(Bloomberg) — Potential home buyers are getting discouraged by rising mortgage rates and home prices, according to a survey released on Monday by the New York Federal Reserve.
U.S. consumers expect mortgage rates to increase substantially over the next several years, with households on average projecting rates of 6.7% a year from now and 8.2% in three years, the survey shows.
The average probability of buying a home if a household moved over the next three years dropped sharply to 60.7% from 68.5% in 2021, marking the first decline since the annual housing survey started in 2014.

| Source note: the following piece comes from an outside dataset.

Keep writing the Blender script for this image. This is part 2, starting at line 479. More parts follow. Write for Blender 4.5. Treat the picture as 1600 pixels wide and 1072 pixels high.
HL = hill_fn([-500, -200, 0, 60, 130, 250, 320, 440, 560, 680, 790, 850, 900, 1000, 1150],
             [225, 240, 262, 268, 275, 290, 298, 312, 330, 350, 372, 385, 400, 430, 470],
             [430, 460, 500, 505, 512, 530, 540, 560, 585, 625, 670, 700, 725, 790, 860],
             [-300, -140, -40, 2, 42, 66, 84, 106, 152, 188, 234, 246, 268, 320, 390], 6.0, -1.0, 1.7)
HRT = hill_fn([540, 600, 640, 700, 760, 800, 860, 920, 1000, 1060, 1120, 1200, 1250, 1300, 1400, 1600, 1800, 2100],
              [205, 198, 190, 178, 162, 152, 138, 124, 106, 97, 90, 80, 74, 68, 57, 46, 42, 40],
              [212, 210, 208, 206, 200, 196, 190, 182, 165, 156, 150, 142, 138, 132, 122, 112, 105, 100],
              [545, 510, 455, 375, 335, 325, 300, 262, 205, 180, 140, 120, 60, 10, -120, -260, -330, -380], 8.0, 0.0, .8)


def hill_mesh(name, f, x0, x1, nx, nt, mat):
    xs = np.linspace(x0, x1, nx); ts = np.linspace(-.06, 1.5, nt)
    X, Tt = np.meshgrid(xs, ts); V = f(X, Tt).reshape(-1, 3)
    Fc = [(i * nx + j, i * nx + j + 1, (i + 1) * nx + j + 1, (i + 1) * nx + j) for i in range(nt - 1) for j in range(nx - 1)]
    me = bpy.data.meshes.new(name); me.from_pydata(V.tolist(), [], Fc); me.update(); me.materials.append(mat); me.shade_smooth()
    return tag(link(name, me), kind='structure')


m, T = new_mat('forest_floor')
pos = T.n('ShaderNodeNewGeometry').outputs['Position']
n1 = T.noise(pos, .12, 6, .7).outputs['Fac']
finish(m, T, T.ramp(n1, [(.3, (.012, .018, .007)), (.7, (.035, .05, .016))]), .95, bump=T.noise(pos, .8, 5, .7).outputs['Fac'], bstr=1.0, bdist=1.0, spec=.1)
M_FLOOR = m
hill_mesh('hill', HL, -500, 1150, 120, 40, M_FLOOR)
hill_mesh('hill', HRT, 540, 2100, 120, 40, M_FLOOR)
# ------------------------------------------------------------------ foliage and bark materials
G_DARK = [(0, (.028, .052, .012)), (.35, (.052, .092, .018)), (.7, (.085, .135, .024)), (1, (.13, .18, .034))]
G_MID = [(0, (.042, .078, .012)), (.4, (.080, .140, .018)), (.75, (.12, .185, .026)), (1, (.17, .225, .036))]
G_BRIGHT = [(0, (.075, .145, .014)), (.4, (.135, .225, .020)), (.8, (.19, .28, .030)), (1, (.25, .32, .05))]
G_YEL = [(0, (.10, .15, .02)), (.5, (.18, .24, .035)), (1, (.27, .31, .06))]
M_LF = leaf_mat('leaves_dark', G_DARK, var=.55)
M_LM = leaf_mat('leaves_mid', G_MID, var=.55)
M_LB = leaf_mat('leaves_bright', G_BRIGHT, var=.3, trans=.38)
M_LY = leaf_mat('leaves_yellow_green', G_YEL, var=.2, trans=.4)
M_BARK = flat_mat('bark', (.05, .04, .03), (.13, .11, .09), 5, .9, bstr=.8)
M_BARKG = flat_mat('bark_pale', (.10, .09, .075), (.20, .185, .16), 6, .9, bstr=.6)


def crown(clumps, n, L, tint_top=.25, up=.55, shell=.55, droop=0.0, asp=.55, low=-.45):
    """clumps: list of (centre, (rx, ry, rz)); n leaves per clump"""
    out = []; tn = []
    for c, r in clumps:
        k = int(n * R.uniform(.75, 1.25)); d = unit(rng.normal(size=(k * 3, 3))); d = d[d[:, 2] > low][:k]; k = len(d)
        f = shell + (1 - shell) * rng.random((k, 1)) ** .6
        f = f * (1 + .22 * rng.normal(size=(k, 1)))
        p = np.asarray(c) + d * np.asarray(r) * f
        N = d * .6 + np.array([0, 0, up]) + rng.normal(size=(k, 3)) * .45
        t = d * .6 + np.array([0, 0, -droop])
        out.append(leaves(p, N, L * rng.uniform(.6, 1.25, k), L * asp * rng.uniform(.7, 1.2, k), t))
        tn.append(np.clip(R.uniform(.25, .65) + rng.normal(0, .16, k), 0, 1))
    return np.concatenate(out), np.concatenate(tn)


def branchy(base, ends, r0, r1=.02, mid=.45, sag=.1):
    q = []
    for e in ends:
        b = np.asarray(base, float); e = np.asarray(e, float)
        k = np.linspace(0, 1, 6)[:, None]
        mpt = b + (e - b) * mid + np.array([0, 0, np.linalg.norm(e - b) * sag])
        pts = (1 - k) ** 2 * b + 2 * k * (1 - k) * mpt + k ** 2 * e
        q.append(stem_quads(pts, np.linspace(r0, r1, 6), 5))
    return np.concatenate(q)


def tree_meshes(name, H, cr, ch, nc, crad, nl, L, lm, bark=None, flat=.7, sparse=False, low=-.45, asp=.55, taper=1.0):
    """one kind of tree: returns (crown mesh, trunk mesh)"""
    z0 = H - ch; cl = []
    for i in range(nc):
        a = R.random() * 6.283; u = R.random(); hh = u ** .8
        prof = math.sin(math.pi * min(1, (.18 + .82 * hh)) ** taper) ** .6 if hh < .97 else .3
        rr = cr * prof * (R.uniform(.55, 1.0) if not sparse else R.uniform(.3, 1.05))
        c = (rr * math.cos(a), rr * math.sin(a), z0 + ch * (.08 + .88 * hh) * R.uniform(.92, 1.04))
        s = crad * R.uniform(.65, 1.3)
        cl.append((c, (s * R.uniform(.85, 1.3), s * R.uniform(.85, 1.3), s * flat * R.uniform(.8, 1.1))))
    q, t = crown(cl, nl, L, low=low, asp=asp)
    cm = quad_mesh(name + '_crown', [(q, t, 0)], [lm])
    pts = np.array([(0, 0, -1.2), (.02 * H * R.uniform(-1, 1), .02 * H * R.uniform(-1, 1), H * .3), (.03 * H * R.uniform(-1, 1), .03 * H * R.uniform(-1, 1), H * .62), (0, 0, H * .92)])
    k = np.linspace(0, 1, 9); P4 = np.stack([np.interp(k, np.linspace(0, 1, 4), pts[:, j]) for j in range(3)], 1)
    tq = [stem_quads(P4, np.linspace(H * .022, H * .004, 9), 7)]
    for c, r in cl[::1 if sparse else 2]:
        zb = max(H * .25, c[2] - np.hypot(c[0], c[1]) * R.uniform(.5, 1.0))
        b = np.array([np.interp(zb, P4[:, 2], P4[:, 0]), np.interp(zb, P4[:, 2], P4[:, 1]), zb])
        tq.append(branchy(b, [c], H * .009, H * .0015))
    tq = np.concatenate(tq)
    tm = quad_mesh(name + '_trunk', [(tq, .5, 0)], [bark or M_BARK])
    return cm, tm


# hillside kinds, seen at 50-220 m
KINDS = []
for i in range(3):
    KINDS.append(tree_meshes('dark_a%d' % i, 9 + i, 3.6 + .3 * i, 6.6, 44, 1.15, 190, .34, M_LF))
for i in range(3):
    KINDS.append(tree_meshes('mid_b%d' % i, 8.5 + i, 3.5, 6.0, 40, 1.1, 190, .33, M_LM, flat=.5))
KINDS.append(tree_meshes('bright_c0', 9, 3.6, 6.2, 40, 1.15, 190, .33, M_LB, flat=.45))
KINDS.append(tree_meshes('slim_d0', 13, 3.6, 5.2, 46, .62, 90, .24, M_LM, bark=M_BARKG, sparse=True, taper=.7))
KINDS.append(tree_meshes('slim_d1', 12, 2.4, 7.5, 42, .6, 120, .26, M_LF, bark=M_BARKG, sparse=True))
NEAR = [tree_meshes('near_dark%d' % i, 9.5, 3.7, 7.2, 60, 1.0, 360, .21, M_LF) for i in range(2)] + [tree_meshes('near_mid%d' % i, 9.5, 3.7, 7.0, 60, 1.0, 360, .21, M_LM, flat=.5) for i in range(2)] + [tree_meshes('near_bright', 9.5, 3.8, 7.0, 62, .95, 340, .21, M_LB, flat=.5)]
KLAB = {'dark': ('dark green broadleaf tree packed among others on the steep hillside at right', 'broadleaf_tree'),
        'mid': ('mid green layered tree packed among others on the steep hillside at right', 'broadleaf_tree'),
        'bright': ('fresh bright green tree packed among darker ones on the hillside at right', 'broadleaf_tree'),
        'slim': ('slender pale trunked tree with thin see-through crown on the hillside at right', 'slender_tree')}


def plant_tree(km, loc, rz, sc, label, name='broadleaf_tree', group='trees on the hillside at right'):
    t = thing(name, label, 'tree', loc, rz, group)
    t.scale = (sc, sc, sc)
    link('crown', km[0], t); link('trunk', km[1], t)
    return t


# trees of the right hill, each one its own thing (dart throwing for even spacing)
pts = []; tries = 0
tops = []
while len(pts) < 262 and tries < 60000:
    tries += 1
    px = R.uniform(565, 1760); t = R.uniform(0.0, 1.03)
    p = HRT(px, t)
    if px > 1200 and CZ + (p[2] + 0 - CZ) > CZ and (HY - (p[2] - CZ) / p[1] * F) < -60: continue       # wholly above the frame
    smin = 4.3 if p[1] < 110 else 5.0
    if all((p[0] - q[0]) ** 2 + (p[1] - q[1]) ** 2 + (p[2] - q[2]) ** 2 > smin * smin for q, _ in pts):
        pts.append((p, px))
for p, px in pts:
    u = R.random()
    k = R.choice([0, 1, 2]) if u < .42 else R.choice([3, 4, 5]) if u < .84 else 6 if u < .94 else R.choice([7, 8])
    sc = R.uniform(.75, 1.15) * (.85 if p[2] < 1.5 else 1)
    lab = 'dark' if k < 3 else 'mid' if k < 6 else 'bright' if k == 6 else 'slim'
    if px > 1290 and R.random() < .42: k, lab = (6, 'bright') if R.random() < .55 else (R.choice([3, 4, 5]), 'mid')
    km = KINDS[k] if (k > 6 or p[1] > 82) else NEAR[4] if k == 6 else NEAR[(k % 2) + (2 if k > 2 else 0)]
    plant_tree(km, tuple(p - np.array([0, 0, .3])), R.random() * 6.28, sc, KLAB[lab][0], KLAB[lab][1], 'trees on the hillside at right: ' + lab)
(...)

Respondents said they still view home ownership as a smart financial investment, but the outlook weakened slightly. About 71% of respondents said they thought buying property in their zip code was a “very good” or “somewhat good” investment, down from the survey high of 73.6% seen last year. The share of people who viewed housing as a bad investment ticked up to 9.9% from 6.5% a year ago.
U.S. 30-year mortgage rates are surging this year and topped 5% this month for the first time in more than a decade, according to Freddie Mac. They are expected to keep climbing as the Fed pivots to combating the hottest inflation seen in four decades. The Fed raised its benchmark interest rate in March for the first time since 2018 and officials are expected to keep hiking for the rest of the year.
But consumers expect home prices to keep rising even as borrowing costs increase. Respondents surveyed by the New York Fed said they anticipate home prices in their zip code to rise by 7% on average over the next year, up from the 5.7% growth expected last year.
Renters aren’t anticipating any relief in the near term, either. Households said they see rents rising by 11.5% over the next year, up from 6.6% last year.